Еще в детстве я начала подозревать, что что-то идет не так. Я была старшей из четырех детей и не могла понять, с какой стати вся красота в семье досталась младшим сестрам, Робин и Дорри. Я считала, что эту вопиющую несправедливость нужно как-то устранять. Меня бесил мой нос, и я стала прикреплять на него на ночь заколку-невидимку в надежде, что это позволит мне избавиться от горбинки. Я часами отрабатывала перед зеркалом особую улыбку, которая – я была убеждена в этом – скроет все мои недостатки. Я даже сидела и по полдня таращила глаза, надеясь, что они от этого станут больше.
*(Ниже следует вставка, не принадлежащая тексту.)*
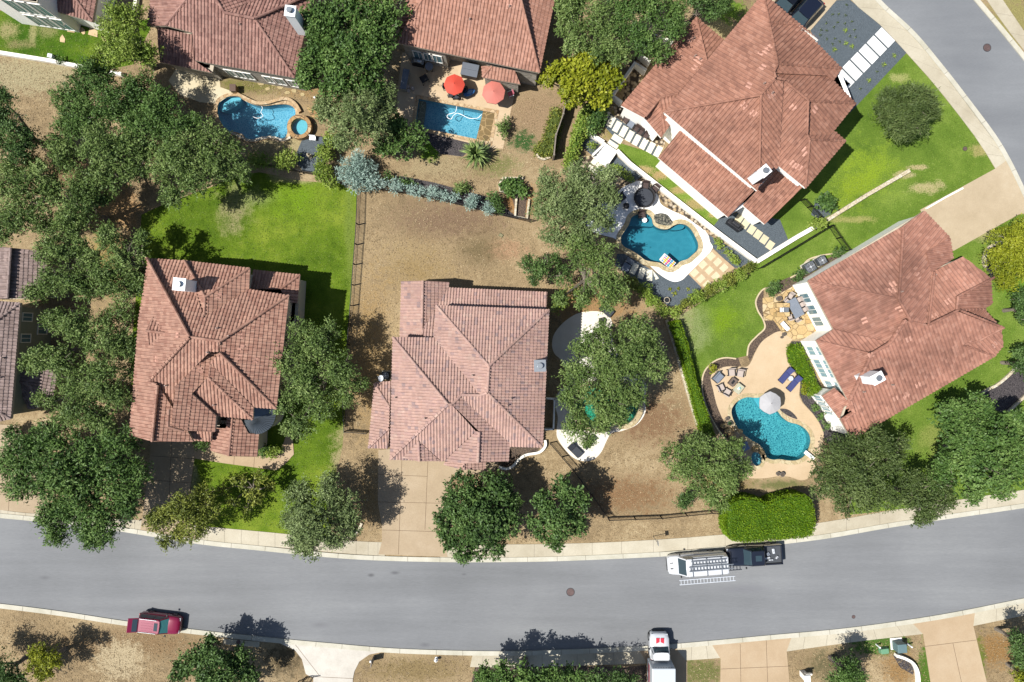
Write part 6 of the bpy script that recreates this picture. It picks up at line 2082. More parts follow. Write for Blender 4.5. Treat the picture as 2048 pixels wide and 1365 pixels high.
def table(label, px, ang, sx_, sy_, top, leg, h=.72, round_=False, name='patio_table', cat='table', group=None, z=.02):
    t = thing(name, label, cat, (*P(*px)[:2], z), math.radians(ang), group)
    m = MB()
    if round_:
        m.cyl((0, 0), sx_ / 2, sx_ / 2, h - .05, h, 28)
    else:
        m.box((0, 0, h - .025), (sx_, sy_, .05))
    m.build('tabletop', top, t, world=False)
    k = .34 if round_ else .44
    for a in (-1, 1):
        for b in (-1, 1):
            MB().box((a * sx_ * k, b * (sx_ if round_ else sy_) * k, (h - .05) / 2), (.05, .05, h - .05)).build('leg', leg, t, world=False)
    return t


def umbrella(label, px, r, col, z=2.3, n=8, rz=0, lean=.38, base=True):
    x, y, _ = P(*px, z)
    t = thing('garden_umbrella', label, 'umbrella', (x, y, .02), rz)
    m = MB()
    for k in range(n):
        a0, a1 = 2 * math.pi * k / n, 2 * math.pi * (k + 1) / n
        am = (a0 + a1) / 2
        e0 = (r * math.cos(a0), r * math.sin(a0), z - lean)
        e1 = (r * math.cos(a1), r * math.sin(a1), z - lean)
        em = (r * .93 * math.cos(am), r * .93 * math.sin(am), z - lean + .03)
        m.quad((0, 0, z), e0, em)
        m.quad((0, 0, z), em, e1)
        for p, q in ((e0, em), (em, e1)):
            m.quad(p, (p[0], p[1], p[2] - .12), (q[0], q[1], q[2] - .12), q)
    m.build('canopy', col, t, world=False)
    MB().cyl((0, 0), .028, .028, 0, z + .06, 10).build('pole', m_dark, t, world=False)
    for k in range(n):
        a0 = 2 * math.pi * k / n
        MB().tube([(0, 0, z - .03), (r * .98 * math.cos(a0), r * .98 * math.sin(a0), z - lean - .02)], .012, 4).build('rib', m_dark, t, world=False)
    if base:
        MB().cyl((0, 0), .26, .24, 0, .09, 18).build('base', m_dark, t, world=False)
    return t


umbrella('bright red garden umbrella beside the rectangular pool', (908, 167), 1.03, simple('red_canvas', C(232, 84, 62), .8, var=.04), 2.3)
umbrella('faded coral garden umbrella at the right end of the patio', (987, 183), 1.14, simple('coral_canvas', C(226, 132, 116), .8, var=.05), 2.3, rz=.2)
umbrella('grey garden umbrella standing at the edge of the turquoise pool', (1543, 807), 1.12, simple('grey_canvas', C(198, 196, 196), .8, var=.03), 2.3, 6, .5)
# orange house patio
table('round dark table under the bright red umbrella', (912, 180), 0, 1.1, 1.1, m_dark, m_dark, round_=True)
BC = 'black chairs round the red umbrella'
for l, px, a in [('black chair sticking out left of the red umbrella', (893, 178), 170), ('leftmost black chair below the red umbrella', (903, 194), 250), ('second black chair below the red umbrella', (913, 197), 265), ('black chair in the shade right of the red umbrella', (930, 184), 10)]:
    chair(l, px, a, m_blk, m_char, .8, BC)
t = thing('pool_float', 'blue oval pool float leaning beside the red umbrella', 'pool float', (*P(938, 189)[:2], .45), .4)
m = MB()
prof = [(.62 * math.cos(a) * (1 + .1 * math.cos(a)), .34 * math.sin(a)) for a in [2 * math.pi * k / 24 for k in range(24)]]
m.prism([(p[0] * .85, p[1] * .85) for p in prof], -.08, 0, prof)
m.prism(prof, .001, .08, [(p[0] * .85, p[1] * .85) for p in prof])
m.build('hull', simple('blue_vinyl', C(70, 128, 186), .4), t, world=False)
MB().prism([(p[0] * .5 + .1, p[1] * .5) for p in prof], .079, .12, [(p[0] * .42 + .1, p[1] * .42) for p in prof]).build('pad', simple('pale_vinyl', C(150, 190, 220), .4), t, world=False)
for a in (-.4, .4):
    MB().box((a, 0, -.27), (.05, .3, .38)).build('foot', m_dark, t, world=False)
t = thing('hot_tub', 'square hot tub under a dark grey folding cover by the orange roof', 'hot tub', (*P(941, 147)[:2], .02), math.radians(-12))
MB().box((0, 0, .42), (1.55, 1.25, .84)).build('cabinet', simple('brown_cabinet', C(90, 76, 66), .7), t, world=False)
for k in (-1, 1):
    MB().box((0, k * .325, .90), (1.68, .645, .12)).build('cover', simple('slate_vinyl', C(112, 118, 128), .6, var=.05), t, world=False, bevel=.03)
chair('pink chair in the shade of the coral umbrella', (1021, 192), 20, m_alu, simple('pink_cloth', C(206, 110, 124), .8), .8)
t = thing('barbecue', 'steel barbecue against the wall of the orange house', 'barbecue', (*P(838, 130)[:2], .02), math.radians(-12))
MB().box((0, 0, .45), (1.2, .5, .8)).build('cabinet', m_dark, t, world=False)
m = MB()
m.tube([(-.45, .02, .93), (.45, .02, .93)], .24, 14)
m.build('hood', m_metal, t, world=False, smooth=True)
for k in (-1, 1):
    MB().box((k * .52, 0, .87), (.18, .5, .04)).build('side_shelf', m_metal, t, world=False)
table('round grey table beside the steel barbecue', (860, 139), 0, .8, .8, m_greyc, m_dark, round_=True)
table('small dark square table in the leaf shade of the patio', (850, 163), 30, .75, .7, m_dark, m_dark)
t = thing('garden_counter', 'long grey counter with pots in the leaf shade', 'counter', (*P(812, 165)[:2], .02), math.radians(-100))
MB().box((0, 0, .4), (1.9, .55, .8)).build('cabinet', m_lime, t, world=False)
MB().box((0, 0, .825), (2.0, .62, .05)).build('worktop', m_greyc, t, world=False)
for k, (x, y) in enumerate([(817, 176), (826, 179), (818, 184)]):
    t = thing('flower_pot', ('upper', 'right', 'lower')[k] + ' one of three small pale pots beside the long counter', 'pot', (*P(x, y)[:2], .02), 0, 'pots by the long counter')
    MB().cyl((0, 0), .13, .18, 0, .34, 14).build('pot', m_sand, t, world=False)
    MB().cyl((0, 0), .15, .15, .30, .33, 14).build('soil', m_barkd, t, world=False)
m = MB()
hp = [P(a, b)[:2] for a, b in cr(Z(780, 60, 3.446, [(460, 525), (448, 565), (402, 580), (394, 600), (420, 612), (442, 582), (475, 574), (540, 605), (600, 606), (634, 578)]), n=6)]
m.tube([(a, b, -.13 + .03 * math.sin(i)) for i, (a, b) in enumerate(hp)], .032, 6)
tag(m.build('pool_hose', m_white), 'white curling cleaner hose floating in the rectangular pool', 'hose')
m = MB()
hp = [P(a, b)[:2] for a, b in cr([(516, 204), (520, 208), (524, 216), (521, 224), (525, 232), (514, 236), (505, 233)], n=6)]
m.tube([(a, b, -.13) for a, b in hp], .03, 6)
tag(m.build('pool_hose', m_white), 'white cleaner hose trailing into the kidney pool', 'hose')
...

Спустя пару лет мы с моей лучшей подружкой Лесли Морган курсировали по коридорам школы Санта-Аны, словно два темных пятна в мире, где существовали только красные, белые и голубые краски. Мы красились белой помадой и подводили черным глаза, надеясь подчеркнуть свою красоту отрицанием всего нормального. В начале каждого месяца мы тайком бегали в аптеку на Хонер-Плаза – проверяли, не вышел ли новый номер Vogue. Нам обеим нравилась Пенелопа Три, из-под челки которой почти не видно было ее лица. Я тоже решила носить длинную челку, чтобы прикрыть лоб. Правда, главной проблемы – моей зацикленности на привлекательности – это не решило. Мама никак не комментировала мою внешность – иногда мне казалось, что она просто решила, что с моим лицом ничего уже не поделаешь. Зато у нее было полно идей относительно моего стиля. Честно говоря, все бы только выиграли, если бы она хоть как-то ограничивала меня в выборе одежды.
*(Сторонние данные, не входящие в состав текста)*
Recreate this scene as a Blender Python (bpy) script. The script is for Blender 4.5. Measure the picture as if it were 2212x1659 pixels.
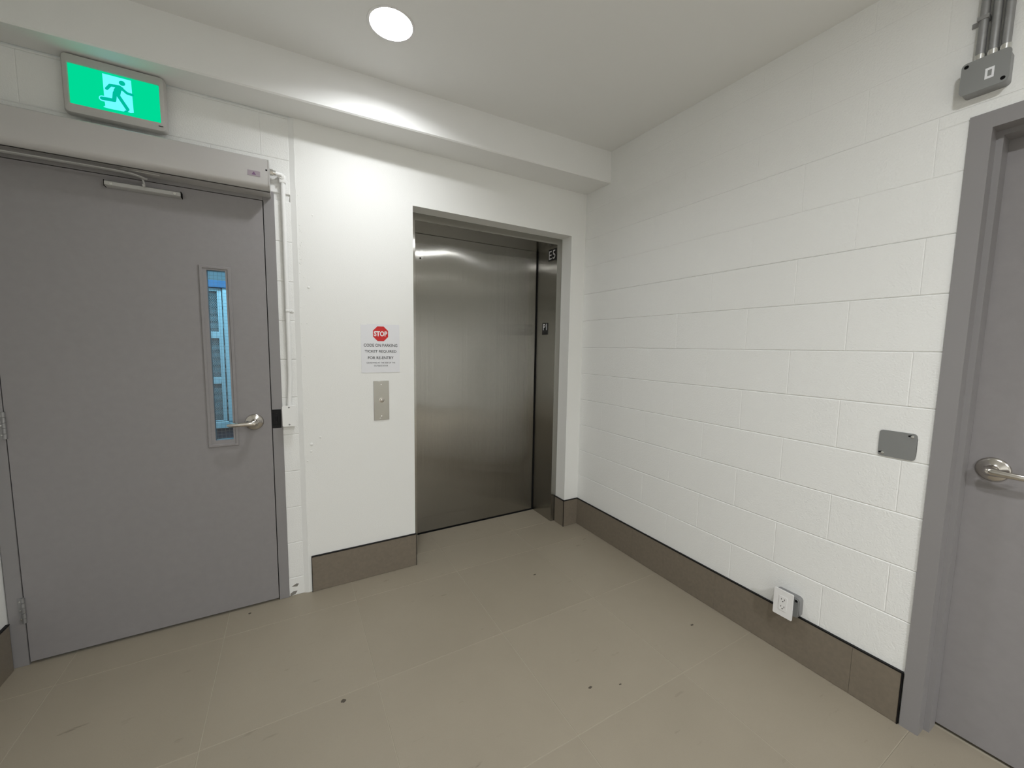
import bpy, bmesh, math, random
from mathutils import Vector, Matrix
random.seed(7)
S = bpy.context.scene
COL = S.collection
for o in list(bpy.data.objects): bpy.data.objects.remove(o)

# ------------------------------------------------------------------ camera
yaw, pitch, roll = 0.5155, -0.0937, 0.0157
cy, sy, cp, sp = math.cos(yaw), math.sin(yaw), math.cos(pitch), math.sin(pitch)
fw = Vector((sy*cp, cy*cp, sp)); r0 = Vector((cy, -sy, 0)); u0 = r0.cross(fw)
rt = math.cos(roll)*r0 + math.sin(roll)*u0
up = -math.sin(roll)*r0 + math.cos(roll)*u0
cam = bpy.data.cameras.new('camera'); camo = bpy.data.objects.new('camera', cam); COL.objects.link(camo)
M = Matrix((rt, up, -fw)).transposed().to_4x4(); M.translation = Vector((-1.9942, -2.4137, 1.4171))
camo.matrix_world = M
cam.sensor_width = 36; cam.sensor_fit = 'HORIZONTAL'; cam.lens = 846.85/2212*36
cam.clip_start = .02
S.camera = camo

# ------------------------------------------------------------------ world, view, light levels
w = bpy.data.worlds.new('world'); S.world = w; w.use_nodes = True
w.node_tree.nodes['Background'].inputs[0].default_value = (.6, .65, .7, 1)
w.node_tree.nodes['Background'].inputs[1].default_value = .02
S.view_settings.view_transform = 'Standard'; S.view_settings.look = 'None'
S.view_settings.gamma = 1; S.view_settings.use_curve_mapping = False
S.view_settings.exposure = 0.3
LAMP_A = 158.0      # ceiling disc in view
LAMP_B = 480.0      # second disc further back in the lobby
FILL_C = 1500.0  # added fill disc at the far end, lifts the ambient level
LAMP_COL = (.965, .99, 1.02)
ROOM2 = 42.0        # lamp of the room behind the glazed door

# ------------------------------------------------------------------ materials
def mat(name, col, rough=.5, metal=0, bump=0, bscale=200, spec=.5, vary=0, vscale=3, coat=0, bdist=.001):
    m = bpy.data.materials.new(name); m.use_nodes = True
    nt = m.node_tree; n = nt.nodes; L = nt.links
    b = n['Principled BSDF']
    b.inputs['Base Color'].default_value = (*col, 1); b.inputs['Roughness'].default_value = rough
    b.inputs['Metallic'].default_value = metal; b.inputs['Specular IOR Level'].default_value = spec
    geo = n.new('ShaderNodeNewGeometry')
    if vary:
        t = n.new('ShaderNodeTexNoise'); t.inputs['Scale'].default_value = vscale; t.inputs['Detail'].default_value = 5
        L.new(geo.outputs['Position'], t.inputs['Vector'])
        r = n.new('ShaderNodeValToRGB'); r.color_ramp.elements[0].position = .3; r.color_ramp.elements[1].position = .7
        r.color_ramp.elements[0].color = (*[c*(1-vary) for c in col], 1)
        r.color_ramp.elements[1].color = (*[min(1, c*(1+vary)) for c in col], 1)
        L.new(t.outputs['Fac'], r.inputs['Fac']); L.new(r.outputs['Color'], b.inputs['Base Color'])
    if bump:
        t2 = n.new('ShaderNodeTexNoise'); t2.inputs['Scale'].default_value = bscale; t2.inputs['Detail'].default_value = 4
        L.new(geo.outputs['Position'], t2.inputs['Vector'])
        bp = n.new('ShaderNodeBump'); bp.inputs['Strength'].default_value = bump; bp.inputs['Distance'].default_value = bdist
        L.new(t2.outputs['Fac'], bp.inputs['Height']); L.new(bp.outputs['Normal'], b.inputs['Normal'])
    return m

def emit(name, col, strength):
    m = bpy.data.materials.new(name); m.use_nodes = True
    nt = m.node_tree; nt.nodes.remove(nt.nodes['Principled BSDF'])
    e = nt.nodes.new('ShaderNodeEmission'); e.inputs[0].default_value = (*col, 1); e.inputs[1].default_value = strength
    nt.links.new(e.outputs[0], nt.nodes['Material Output'].inputs[0])
    return m

WHITE = mat('smooth white wall paint', (.86, .86, .83), .55, bump=.25, bscale=260, spec=.35, bdist=.002)
BLOCKP = mat('white block paint', (.86, .86, .835), .5, bump=.55, bscale=170, spec=.35, bdist=.003)
CEILP = mat('white ceiling paint', (.86, .86, .84), .8, bump=.15, bscale=220, spec=.2)
TRIMP = mat('white gloss paint', (.86, .86, .84), .35, bump=.1, bscale=120)
DOORG = mat('warm grey door enamel', (.270, .256, .257), .42, bump=.12, bscale=420, spec=.4, vary=.03, vscale=30)
FRAMEG = mat('grey frame enamel', (.262, .251, .251), .38, bump=.08, bscale=300, spec=.45)
BASEB = mat('dark taupe base tile', (.19, .16, .122), .38, bump=.06, bscale=300, vary=.07, vscale=60)
BLACK = mat('black edge trim', (.004, .004, .0045), .5, spec=.25)
DARK = mat('dark gap', (.01, .01, .01), .9, spec=.1)
GROUT = mat('light tile grout', (.40, .355, .275), .9, bump=.3, bscale=300)
GALV = mat('grey galvanised steel', (.30, .30, .30), .45, metal=.55, bump=.1, bscale=60, vary=.06, vscale=40)
PLATEG = mat('matt grey steel plate', (.27, .275, .27), .42, metal=.35, bump=.08, bscale=200)
CHROME = mat('satin nickel', (.56, .53, .49), .2, metal=1, bump=.03, bscale=300)
SCREW = mat('bright screw', (.7, .7, .68), .25, metal=1)
ALU = mat('satin aluminium', (.48, .475, .46), .38, metal=.25, spec=.4)
COVER = mat('grey operator cover', (.52, .505, .49), .38, metal=.15, bump=.04, bscale=300)
PLAST = mat('white plastic', (.82, .81, .80), .3)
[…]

Но тогда я считала, что мы – отличная команда. В пятнадцать лет я создавала наброски нарядов, а мама воплощала в жизнь мои идеи. Вернее, не столько создавала, сколько баловалась с разными выкройками, меняя местами то одну деталь, то другую. Основная идея оставалась неизменной – мама твердо считала, что нет ничего лучше платьев с запахом, про которые говорили, что, “если начнешь шить его после завтрака, к обеду выйдешь уже в новом платье”. Конечно, важную роль играла и ткань, выбор которой в универмагах вроде “Вулворт” или “Пенни” казался нам слишком бедным и банальным. Мы с мамой предпочитали комиссионный “Гудвилл”, в котором нам попадались настоящие сокровища – ткани в горошек, полоску и клетку. Мы покупали старые твидовые пиджаки, из разных кусочков которых шились отличные мини-юбки. Конечно, основная работа ложилась на мамины плечи – меня к швейной машинке совершенно не тянуло. Меня интересовал лишь конечный результат – и как я в нем буду выглядеть.